### What to do
Exactly as written, quote every line that follows, skipping the images.

━━━━━━━━

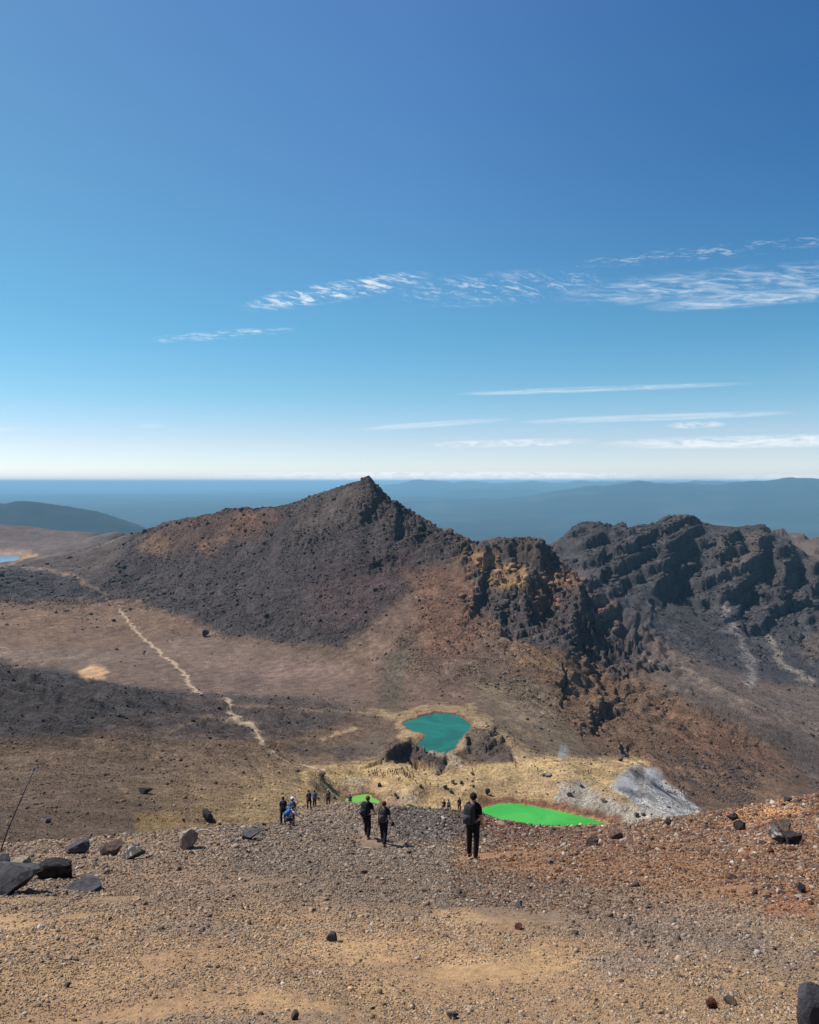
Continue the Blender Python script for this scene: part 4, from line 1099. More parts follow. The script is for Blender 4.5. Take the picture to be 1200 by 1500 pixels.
# ------------------------------------------------------------------ named boulders
def rock_mat(name, c1, c2, lichen=None, scale=4):
    m, t, p, out = new_mat(name)
    tc = t.new('ShaderNodeTexCoord')
    n = t.noise(tc.outputs['Object'], scale, 6, .7, .4)
    c = t.mixc(t.ramp(n, .35, .65), c1 + (1,), c2 + (1,))
    if lichen:
        n2 = t.noise(tc.outputs['Object'], scale * 1.4, 5, .7)
        c = t.mixc(t.ramp(n2, .52, .6), c, lichen + (1,))
    t.l.new(c, p.inputs['Base Color'])
    b = t.new('ShaderNodeBump'); b.inputs['Strength'].default_value = .9; b.inputs['Distance'].default_value = .06
    t.l.new(t.noise(tc.outputs['Object'], scale * 3, 7, .75), b.inputs['Height'])
    t.l.new(b.outputs[0], p.inputs['Normal'])
    return m
RM = {'charcoal': rock_mat('charcoal_rock', (.050, .048, .055), (.10, .095, .10)),
      'black': rock_mat('black_scoria', (.022, .020, .022), (.055, .046, .044), None, 9),
      'brown': rock_mat('brown_rock', (.075, .055, .045), (.16, .11, .08), None, 8),
      'pale': rock_mat('pale_rock', (.17, .13, .10), (.36, .29, .22), None, 4),
      'mottled': rock_mat('mottled_rock', (.07, .062, .062), (.13, .11, .10), (.45, .42, .38), 5),
      'rust': rock_mat('rust_rock', (.10, .04, .03), (.24, .085, .05), None, 9)}
def boulder(u, v, wpx, hpx, mat, label, Y=None, depth=1.0, seed=0, rough=.04, cuts=10, rot=0.0, y0=3, y1=200, group=None):
    """u,v = middle of its foot in the photograph; wpx,hpx its size there"""
    p = hit(u, v, y0, y1)
    k = p.y / FPX
    r_ = np.random.default_rng(500 + seed)
    vv = I3[0].copy()
    for _ in range(cuts):
        d = r_.normal(size=3); d /= np.linalg.norm(d); h = r_.uniform(*((.34, .78) if cuts > 6 else (.55, .88)))
        s = vv @ d; vv = vv - np.where(s > h, s - h, 0)[:, None] * d
    q = vv * 2.3
    nz = fbm(q[:, 0] + q[:, 2] * .7 + seed, q[:, 1] - q[:, 2] * .5, 4, seed)
    nz2 = fbm(q[:, 0] * 3 + q[:, 2] * 2 + seed, q[:, 1] * 3 - q[:, 2] * 2, 3, seed + 5)
    vv = vv * (1 + rough * 2.2 * nz + rough * nz2)[:, None]
    mn = vv.min(0); mx = vv.max(0); vv = (vv - (mn + mx) / 2) / (mx - mn) * 2
    W = wpx * k / 2; H = hpx * k / 2 * 1.1
    vv = vv * np.array([W, W * depth, H * 1.18]) 
    c, s = math.cos(rot), math.sin(rot)
    me = bpy.data.meshes.new('boulder')
    me.from_pydata([tuple(a) for a in vv + np.array([0, 0, H * .92])], [], [tuple(int(i) for i in f) for f in I3[1]])
    me.materials.append(RM[mat])
    o = bpy.data.objects.new('boulder', me); COL.objects.link(o)
    o.location = (p.x, p.y + W * depth * .4, p.z - .12 * H)
    o.location.z = float(gz(np.array([o.location.x]), np.array([o.location.y]))[0]) - .05 * H
    o.location.z += max(0, (p.z - o.location.z)) * .5
    o.rotation_euler = (0, rot, r_.uniform(-.3, .3))
    o['label'] = label; o['category'] = 'boulder'
    if group: o['group'] = group
    return o
G1 = 'boulders along the crest on the left'
boulder(18, 1309, 92, 40, 'charcoal', 'large flat-sided charcoal block cut by the left edge of the frame', seed=31, depth=.6, cuts=12, group=G1)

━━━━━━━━

### Answer to this exercise
Continue the Blender Python script for this scene: part 4, from line 1099. More parts follow. The script is for Blender 4.5. Take the picture to be 1200 by 1500 pixels.
# ------------------------------------------------------------------ named boulders
def rock_mat(name, c1, c2, lichen=None, scale=4):
    m, t, p, out = new_mat(name)
    tc = t.new('ShaderNodeTexCoord')
    n = t.noise(tc.outputs['Object'], scale, 6, .7, .4)
    c = t.mixc(t.ramp(n, .35, .65), c1 + (1,), c2 + (1,))
    if lichen:
        n2 = t.noise(tc.outputs['Object'], scale * 1.4, 5, .7)
        c = t.mixc(t.ramp(n2, .52, .6), c, lichen + (1,))
    t.l.new(c, p.inputs['Base Color'])
    b = t.new('ShaderNodeBump'); b.inputs['Strength'].default_value = .9; b.inputs['Distance'].default_value = .06
    t.l.new(t.noise(tc.outputs['Object'], scale * 3, 7, .75), b.inputs['Height'])
    t.l.new(b.outputs[0], p.inputs['Normal'])
    return m
RM = {'charcoal': rock_mat('charcoal_rock', (.050, .048, .055), (.10, .095, .10)),
      'black': rock_mat('black_scoria', (.022, .020, .022), (.055, .046, .044), None, 9),
      'brown': rock_mat('brown_rock', (.075, .055, .045), (.16, .11, .08), None, 8),
      'pale': rock_mat('pale_rock', (.17, .13, .10), (.36, .29, .22), None, 4),
      'mottled': rock_mat('mottled_rock', (.07, .062, .062), (.13, .11, .10), (.45, .42, .38), 5),
      'rust': rock_mat('rust_rock', (.10, .04, .03), (.24, .085, .05), None, 9)}
def boulder(u, v, wpx, hpx, mat, label, Y=None, depth=1.0, seed=0, rough=.04, cuts=10, rot=0.0, y0=3, y1=200, group=None):
    """u,v = middle of its foot in the photograph; wpx,hpx its size there"""
    p = hit(u, v, y0, y1)
    k = p.y / FPX
    r_ = np.random.default_rng(500 + seed)
    vv = I3[0].copy()
    for _ in range(cuts):
        d = r_.normal(size=3); d /= np.linalg.norm(d); h = r_.uniform(*((.34, .78) if cuts > 6 else (.55, .88)))
        s = vv @ d; vv = vv - np.where(s > h, s - h, 0)[:, None] * d
    q = vv * 2.3
    nz = fbm(q[:, 0] + q[:, 2] * .7 + seed, q[:, 1] - q[:, 2] * .5, 4, seed)
    nz2 = fbm(q[:, 0] * 3 + q[:, 2] * 2 + seed, q[:, 1] * 3 - q[:, 2] * 2, 3, seed + 5)
    vv = vv * (1 + rough * 2.2 * nz + rough * nz2)[:, None]
    mn = vv.min(0); mx = vv.max(0); vv = (vv - (mn + mx) / 2) / (mx - mn) * 2
    W = wpx * k / 2; H = hpx * k / 2 * 1.1
    vv = vv * np.array([W, W * depth, H * 1.18]) 
    c, s = math.cos(rot), math.sin(rot)
    me = bpy.data.meshes.new('boulder')
    me.from_pydata([tuple(a) for a in vv + np.array([0, 0, H * .92])], [], [tuple(int(i) for i in f) for f in I3[1]])
    me.materials.append(RM[mat])
    o = bpy.data.objects.new('boulder', me); COL.objects.link(o)
    o.location = (p.x, p.y + W * depth * .4, p.z - .12 * H)
    o.location.z = float(gz(np.array([o.location.x]), np.array([o.location.y]))[0]) - .05 * H
    o.location.z += max(0, (p.z - o.location.z)) * .5
    o.rotation_euler = (0, rot, r_.uniform(-.3, .3))
    o['label'] = label; o['category'] = 'boulder'
    if group: o['group'] = group
    return o
G1 = 'boulders along the crest on the left'
boulder(18, 1309, 92, 40, 'charcoal', 'large flat-sided charcoal block cut by the left edge of the frame', seed=31, depth=.6, cuts=12, group=G1)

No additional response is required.